- [What this task involves]
Omit pictures and quote the listing below line by line, from its start through the line that holds "C = SC.collection".

- [Recorded data]
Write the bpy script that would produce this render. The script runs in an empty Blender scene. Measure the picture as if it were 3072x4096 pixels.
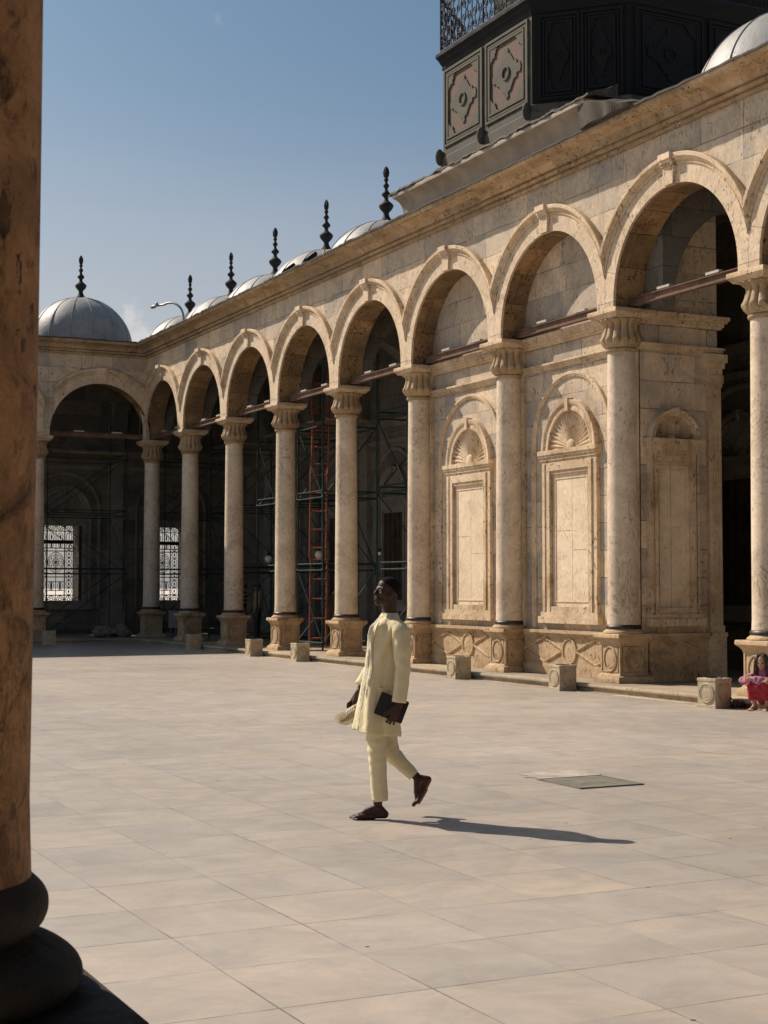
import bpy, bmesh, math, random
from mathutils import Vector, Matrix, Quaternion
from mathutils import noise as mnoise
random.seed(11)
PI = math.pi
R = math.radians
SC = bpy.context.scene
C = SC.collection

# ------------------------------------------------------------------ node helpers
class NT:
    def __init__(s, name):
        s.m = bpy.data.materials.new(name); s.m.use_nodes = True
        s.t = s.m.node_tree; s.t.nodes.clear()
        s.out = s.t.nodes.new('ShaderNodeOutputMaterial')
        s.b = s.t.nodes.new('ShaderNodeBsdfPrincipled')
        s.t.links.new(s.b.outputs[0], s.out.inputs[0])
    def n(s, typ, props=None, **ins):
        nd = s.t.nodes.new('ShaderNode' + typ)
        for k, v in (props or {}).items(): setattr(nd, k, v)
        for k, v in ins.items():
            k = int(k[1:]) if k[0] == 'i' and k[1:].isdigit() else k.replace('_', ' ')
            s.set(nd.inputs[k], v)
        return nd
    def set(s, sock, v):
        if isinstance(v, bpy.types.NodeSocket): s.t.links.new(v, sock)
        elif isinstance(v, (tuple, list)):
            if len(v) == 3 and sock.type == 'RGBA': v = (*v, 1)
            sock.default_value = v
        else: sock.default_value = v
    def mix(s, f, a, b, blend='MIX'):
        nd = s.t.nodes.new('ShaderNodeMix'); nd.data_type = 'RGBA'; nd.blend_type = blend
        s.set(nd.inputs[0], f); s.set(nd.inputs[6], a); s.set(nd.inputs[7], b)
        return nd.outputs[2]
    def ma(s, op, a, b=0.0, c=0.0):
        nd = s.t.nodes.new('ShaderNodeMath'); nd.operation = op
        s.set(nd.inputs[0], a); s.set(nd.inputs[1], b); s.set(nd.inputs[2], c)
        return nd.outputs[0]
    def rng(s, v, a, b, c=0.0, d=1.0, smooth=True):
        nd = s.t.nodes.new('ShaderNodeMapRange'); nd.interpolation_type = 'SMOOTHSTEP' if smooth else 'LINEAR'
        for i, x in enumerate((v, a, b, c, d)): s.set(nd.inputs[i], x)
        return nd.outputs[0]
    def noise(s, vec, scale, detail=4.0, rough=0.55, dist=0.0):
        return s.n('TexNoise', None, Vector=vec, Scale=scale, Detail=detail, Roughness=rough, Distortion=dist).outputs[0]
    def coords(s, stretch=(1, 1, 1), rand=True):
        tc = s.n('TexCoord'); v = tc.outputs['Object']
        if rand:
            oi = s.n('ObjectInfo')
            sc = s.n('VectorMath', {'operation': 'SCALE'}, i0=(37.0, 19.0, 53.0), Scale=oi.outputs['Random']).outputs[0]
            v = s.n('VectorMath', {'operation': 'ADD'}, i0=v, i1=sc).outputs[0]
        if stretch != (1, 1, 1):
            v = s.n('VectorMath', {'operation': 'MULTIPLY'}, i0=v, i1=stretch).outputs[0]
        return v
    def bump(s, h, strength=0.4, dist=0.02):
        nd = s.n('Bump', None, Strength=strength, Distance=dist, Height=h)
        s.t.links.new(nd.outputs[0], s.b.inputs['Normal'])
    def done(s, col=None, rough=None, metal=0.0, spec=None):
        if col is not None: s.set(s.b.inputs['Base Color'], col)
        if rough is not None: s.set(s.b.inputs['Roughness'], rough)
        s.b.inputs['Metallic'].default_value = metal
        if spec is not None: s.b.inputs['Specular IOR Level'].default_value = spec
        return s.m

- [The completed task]
Write the bpy script that would produce this render. The script runs in an empty Blender scene. Measure the picture as if it were 3072x4096 pixels.
import bpy, bmesh, math, random
from mathutils import Vector, Matrix, Quaternion
from mathutils import noise as mnoise
random.seed(11)
PI = math.pi
R = math.radians
SC = bpy.context.scene
C = SC.collection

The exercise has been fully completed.